Tout était donc pour le mieux. Il ne restait plus à Messire Ramond RICARD qu'à trouver des maçons pour construire l'église et la caminade; Il les trouva et passa contrat avec eux. Mais nous n'avons pas ce contrat, ni les noms des maçons. Nous savons seulement que le prix-fait fut bien conclu, par un autre prix-fait qui en fut la conséquence et qui fut passé, le 21 janvier 1565 (n. s. ), au château de Saint-Geniez, devant CADARS, notaire de Creissels. Par cet acte, cinq habitants du village s'engageaient à faire manoeuvres, tout le temps que durerait la construction, aux maçons qui s'en étaient chargés. Les cinq manoeuvres engagés étaient Pierre DEVEZE, Barthélémi BALDI, André BERTRAND, Ramond RAOLS et Jean MONROZIE.
Les choses en étaient là, à la fin de la procédure que nous conservent les documents... et elles en sont toujours là, puisque l'église se trouve toujours, en cette fin de XXème siècle, au même endroit où elles se trouvait à la fin du XVIème.

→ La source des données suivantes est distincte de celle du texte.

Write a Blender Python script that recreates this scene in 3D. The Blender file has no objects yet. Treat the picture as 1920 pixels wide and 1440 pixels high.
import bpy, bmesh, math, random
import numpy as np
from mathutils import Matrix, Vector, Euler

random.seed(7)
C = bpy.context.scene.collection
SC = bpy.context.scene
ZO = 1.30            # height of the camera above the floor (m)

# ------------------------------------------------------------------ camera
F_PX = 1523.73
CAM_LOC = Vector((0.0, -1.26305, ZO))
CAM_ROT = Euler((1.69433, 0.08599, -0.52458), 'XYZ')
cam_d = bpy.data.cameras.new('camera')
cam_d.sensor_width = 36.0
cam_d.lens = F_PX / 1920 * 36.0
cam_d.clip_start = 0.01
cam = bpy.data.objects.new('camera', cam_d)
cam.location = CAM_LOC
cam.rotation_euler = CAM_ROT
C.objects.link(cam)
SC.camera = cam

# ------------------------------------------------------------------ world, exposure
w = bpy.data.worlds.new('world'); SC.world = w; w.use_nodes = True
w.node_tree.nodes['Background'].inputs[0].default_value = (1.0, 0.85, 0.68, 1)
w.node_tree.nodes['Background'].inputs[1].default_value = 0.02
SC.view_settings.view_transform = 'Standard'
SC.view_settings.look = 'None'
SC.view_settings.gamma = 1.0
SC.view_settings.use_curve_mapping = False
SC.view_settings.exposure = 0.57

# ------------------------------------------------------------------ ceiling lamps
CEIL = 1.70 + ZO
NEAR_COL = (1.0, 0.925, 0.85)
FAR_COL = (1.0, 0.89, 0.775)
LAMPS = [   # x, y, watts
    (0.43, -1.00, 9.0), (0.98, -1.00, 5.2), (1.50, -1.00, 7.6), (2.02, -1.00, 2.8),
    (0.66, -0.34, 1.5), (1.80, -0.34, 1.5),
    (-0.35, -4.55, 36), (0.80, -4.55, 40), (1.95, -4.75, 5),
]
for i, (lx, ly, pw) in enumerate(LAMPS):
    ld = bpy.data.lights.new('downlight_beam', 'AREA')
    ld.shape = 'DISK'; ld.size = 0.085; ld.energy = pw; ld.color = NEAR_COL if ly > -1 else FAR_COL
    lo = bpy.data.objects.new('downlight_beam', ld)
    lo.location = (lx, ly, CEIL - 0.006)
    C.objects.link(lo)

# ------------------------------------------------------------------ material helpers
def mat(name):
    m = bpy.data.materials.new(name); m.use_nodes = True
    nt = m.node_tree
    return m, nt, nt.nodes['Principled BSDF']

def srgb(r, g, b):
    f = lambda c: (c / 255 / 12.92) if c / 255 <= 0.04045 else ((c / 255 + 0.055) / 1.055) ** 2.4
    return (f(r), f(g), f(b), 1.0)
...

On ne peut guère s'en étonner lorsqu'on songe à ce que vécut notre malheureux pays à cette époque. Nos gens de 1564, qui jouissaient de la paix d'Amboise et voulaient l'espérer durable, n'avaient rien perdu pour attendre. La paix définitive était encore loin, elle ne viendrait qu'après l'Edit de Nantes (1598) et même, pour beaucoup de localités, avec la paix d'Alès (1629). Les misères de ce temps durent faire oublier facilement les inconvénients de l'église "acquatique et obscure", on dut y remédier comme l'on put ou s'en accommoder. Et quand les hostilités eurent cessé, la seigneurie dudit lieu était passée des RICARD aux GARCEVAL et ces derniers ne résidaient pas à Saint-Geniez, puisqu'en 1636 on les voit louer leur château à des marchands de Millau (inventaire BOUSQUET, III n°317). Aussi ne durent-ils guère se soucier de reprendre le projet de construction d'une église et d'une caminade nouvelles, projet dont personne d'autre qu'eux ne pouvait se charger.